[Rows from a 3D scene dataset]
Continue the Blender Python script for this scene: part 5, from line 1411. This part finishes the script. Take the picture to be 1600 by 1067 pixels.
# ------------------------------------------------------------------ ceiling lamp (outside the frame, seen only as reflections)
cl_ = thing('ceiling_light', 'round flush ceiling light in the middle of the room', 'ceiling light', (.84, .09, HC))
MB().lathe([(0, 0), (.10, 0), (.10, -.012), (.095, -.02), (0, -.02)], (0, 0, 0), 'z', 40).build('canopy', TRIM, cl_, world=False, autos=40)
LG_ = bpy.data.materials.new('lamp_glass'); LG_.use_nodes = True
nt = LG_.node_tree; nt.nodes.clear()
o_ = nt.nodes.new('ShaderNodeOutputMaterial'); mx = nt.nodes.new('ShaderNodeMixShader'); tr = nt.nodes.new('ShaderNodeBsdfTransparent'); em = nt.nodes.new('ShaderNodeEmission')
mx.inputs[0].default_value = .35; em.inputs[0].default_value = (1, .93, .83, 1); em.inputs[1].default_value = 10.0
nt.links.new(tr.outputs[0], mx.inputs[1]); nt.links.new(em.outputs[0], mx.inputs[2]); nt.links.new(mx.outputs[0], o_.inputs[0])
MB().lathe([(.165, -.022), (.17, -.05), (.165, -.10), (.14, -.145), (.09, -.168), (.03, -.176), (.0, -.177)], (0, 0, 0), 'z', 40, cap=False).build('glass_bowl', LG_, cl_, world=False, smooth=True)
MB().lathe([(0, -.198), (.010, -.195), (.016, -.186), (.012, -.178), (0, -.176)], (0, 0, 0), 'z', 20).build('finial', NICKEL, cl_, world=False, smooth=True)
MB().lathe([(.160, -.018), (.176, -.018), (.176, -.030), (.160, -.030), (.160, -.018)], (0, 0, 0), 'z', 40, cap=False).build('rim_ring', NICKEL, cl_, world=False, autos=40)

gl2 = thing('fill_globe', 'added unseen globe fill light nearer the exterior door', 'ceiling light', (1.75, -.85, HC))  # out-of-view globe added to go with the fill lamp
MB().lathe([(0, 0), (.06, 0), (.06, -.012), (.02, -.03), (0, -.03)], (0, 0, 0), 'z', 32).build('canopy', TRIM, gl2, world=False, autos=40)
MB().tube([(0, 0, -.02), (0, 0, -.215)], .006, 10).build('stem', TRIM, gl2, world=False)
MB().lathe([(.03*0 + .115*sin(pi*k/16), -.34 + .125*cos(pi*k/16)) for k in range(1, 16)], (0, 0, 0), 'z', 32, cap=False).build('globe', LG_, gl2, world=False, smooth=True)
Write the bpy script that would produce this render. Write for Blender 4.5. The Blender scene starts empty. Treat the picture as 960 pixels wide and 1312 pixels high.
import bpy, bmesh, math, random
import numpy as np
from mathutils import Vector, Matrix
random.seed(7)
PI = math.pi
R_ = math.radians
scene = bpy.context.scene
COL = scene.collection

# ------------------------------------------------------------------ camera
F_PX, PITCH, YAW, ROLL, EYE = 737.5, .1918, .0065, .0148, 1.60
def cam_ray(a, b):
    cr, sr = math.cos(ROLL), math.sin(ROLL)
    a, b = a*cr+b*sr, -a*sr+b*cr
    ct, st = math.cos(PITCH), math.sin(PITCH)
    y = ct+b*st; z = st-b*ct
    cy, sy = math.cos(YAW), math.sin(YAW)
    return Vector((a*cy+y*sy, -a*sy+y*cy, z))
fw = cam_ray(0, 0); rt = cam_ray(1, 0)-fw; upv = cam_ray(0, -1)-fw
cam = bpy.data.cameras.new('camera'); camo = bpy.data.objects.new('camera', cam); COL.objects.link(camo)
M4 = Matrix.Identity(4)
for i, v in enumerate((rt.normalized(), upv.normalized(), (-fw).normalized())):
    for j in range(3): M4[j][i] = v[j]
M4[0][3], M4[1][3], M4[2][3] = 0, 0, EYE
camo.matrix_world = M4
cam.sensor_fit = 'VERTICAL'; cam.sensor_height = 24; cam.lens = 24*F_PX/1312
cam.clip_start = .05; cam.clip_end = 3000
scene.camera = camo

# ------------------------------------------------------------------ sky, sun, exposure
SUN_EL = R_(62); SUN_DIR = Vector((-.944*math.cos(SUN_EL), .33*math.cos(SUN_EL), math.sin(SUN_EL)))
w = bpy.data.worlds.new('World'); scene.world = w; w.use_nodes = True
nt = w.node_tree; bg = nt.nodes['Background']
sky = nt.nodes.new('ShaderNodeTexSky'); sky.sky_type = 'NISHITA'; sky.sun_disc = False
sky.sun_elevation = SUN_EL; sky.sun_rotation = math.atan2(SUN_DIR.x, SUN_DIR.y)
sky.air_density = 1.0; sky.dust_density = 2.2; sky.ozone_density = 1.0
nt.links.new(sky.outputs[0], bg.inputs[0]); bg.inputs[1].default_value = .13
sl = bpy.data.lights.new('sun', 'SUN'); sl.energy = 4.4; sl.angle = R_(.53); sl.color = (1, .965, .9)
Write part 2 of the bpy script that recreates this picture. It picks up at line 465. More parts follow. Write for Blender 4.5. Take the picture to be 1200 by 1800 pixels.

=== STATED EXERCISE ===
Nothing in the data may differ; print all of it exactly as written.

=== EXERCISE RESULT ===
Continue the Blender Python script for this scene: part 5, from line 1411. This part finishes the script. Take the picture to be 1600 by 1067 pixels.
# ------------------------------------------------------------------ ceiling lamp (outside the frame, seen only as reflections)
cl_ = thing('ceiling_light', 'round flush ceiling light in the middle of the room', 'ceiling light', (.84, .09, HC))
MB().lathe([(0, 0), (.10, 0), (.10, -.012), (.095, -.02), (0, -.02)], (0, 0, 0), 'z', 40).build('canopy', TRIM, cl_, world=False, autos=40)
LG_ = bpy.data.materials.new('lamp_glass'); LG_.use_nodes = True
nt = LG_.node_tree; nt.nodes.clear()
o_ = nt.nodes.new('ShaderNodeOutputMaterial'); mx = nt.nodes.new('ShaderNodeMixShader'); tr = nt.nodes.new('ShaderNodeBsdfTransparent'); em = nt.nodes.new('ShaderNodeEmission')
mx.inputs[0].default_value = .35; em.inputs[0].default_value = (1, .93, .83, 1); em.inputs[1].default_value = 10.0
nt.links.new(tr.outputs[0], mx.inputs[1]); nt.links.new(em.outputs[0], mx.inputs[2]); nt.links.new(mx.outputs[0], o_.inputs[0])
MB().lathe([(.165, -.022), (.17, -.05), (.165, -.10), (.14, -.145), (.09, -.168), (.03, -.176), (.0, -.177)], (0, 0, 0), 'z', 40, cap=False).build('glass_bowl', LG_, cl_, world=False, smooth=True)
MB().lathe([(0, -.198), (.010, -.195), (.016, -.186), (.012, -.178), (0, -.176)], (0, 0, 0), 'z', 20).build('finial', NICKEL, cl_, world=False, smooth=True)
MB().lathe([(.160, -.018), (.176, -.018), (.176, -.030), (.160, -.030), (.160, -.018)], (0, 0, 0), 'z', 40, cap=False).build('rim_ring', NICKEL, cl_, world=False, autos=40)

gl2 = thing('fill_globe', 'added unseen globe fill light nearer the exterior door', 'ceiling light', (1.75, -.85, HC))  # out-of-view globe added to go with the fill lamp
MB().lathe([(0, 0), (.06, 0), (.06, -.012), (.02, -.03), (0, -.03)], (0, 0, 0), 'z', 32).build('canopy', TRIM, gl2, world=False, autos=40)
MB().tube([(0, 0, -.02), (0, 0, -.215)], .006, 10).build('stem', TRIM, gl2, world=False)
MB().lathe([(.03*0 + .115*sin(pi*k/16), -.34 + .125*cos(pi*k/16)) for k in range(1, 16)], (0, 0, 0), 'z', 32, cap=False).build('globe', LG_, gl2, world=False, smooth=True)
Write the bpy script that would produce this render. Write for Blender 4.5. The Blender scene starts empty. Treat the picture as 960 pixels wide and 1312 pixels high.
import bpy, bmesh, math, random
import numpy as np
from mathutils import Vector, Matrix
random.seed(7)
PI = math.pi
R_ = math.radians
scene = bpy.context.scene
COL = scene.collection

# ------------------------------------------------------------------ camera
F_PX, PITCH, YAW, ROLL, EYE = 737.5, .1918, .0065, .0148, 1.60
def cam_ray(a, b):
    cr, sr = math.cos(ROLL), math.sin(ROLL)
    a, b = a*cr+b*sr, -a*sr+b*cr
    ct, st = math.cos(PITCH), math.sin(PITCH)
    y = ct+b*st; z = st-b*ct
    cy, sy = math.cos(YAW), math.sin(YAW)
    return Vector((a*cy+y*sy, -a*sy+y*cy, z))
fw = cam_ray(0, 0); rt = cam_ray(1, 0)-fw; upv = cam_ray(0, -1)-fw
cam = bpy.data.cameras.new('camera'); camo = bpy.data.objects.new('camera', cam); COL.objects.link(camo)
M4 = Matrix.Identity(4)
for i, v in enumerate((rt.normalized(), upv.normalized(), (-fw).normalized())):
    for j in range(3): M4[j][i] = v[j]
M4[0][3], M4[1][3], M4[2][3] = 0, 0, EYE
camo.matrix_world = M4
cam.sensor_fit = 'VERTICAL'; cam.sensor_height = 24; cam.lens = 24*F_PX/1312
cam.clip_start = .05; cam.clip_end = 3000
scene.camera = camo

# ------------------------------------------------------------------ sky, sun, exposure
SUN_EL = R_(62); SUN_DIR = Vector((-.944*math.cos(SUN_EL), .33*math.cos(SUN_EL), math.sin(SUN_EL)))
w = bpy.data.worlds.new('World'); scene.world = w; w.use_nodes = True
nt = w.node_tree; bg = nt.nodes['Background']
sky = nt.nodes.new('ShaderNodeTexSky'); sky.sky_type = 'NISHITA'; sky.sun_disc = False
sky.sun_elevation = SUN_EL; sky.sun_rotation = math.atan2(SUN_DIR.x, SUN_DIR.y)
sky.air_density = 1.0; sky.dust_density = 2.2; sky.ozone_density = 1.0
nt.links.new(sky.outputs[0], bg.inputs[0]); bg.inputs[1].default_value = .13
sl = bpy.data.lights.new('sun', 'SUN'); sl.energy = 4.4; sl.angle = R_(.53); sl.color = (1, .965, .9)
Write part 2 of the bpy script that recreates this picture. It picks up at line 465. More parts follow. Write for Blender 4.5. Take the picture to be 1200 by 1800 pixels.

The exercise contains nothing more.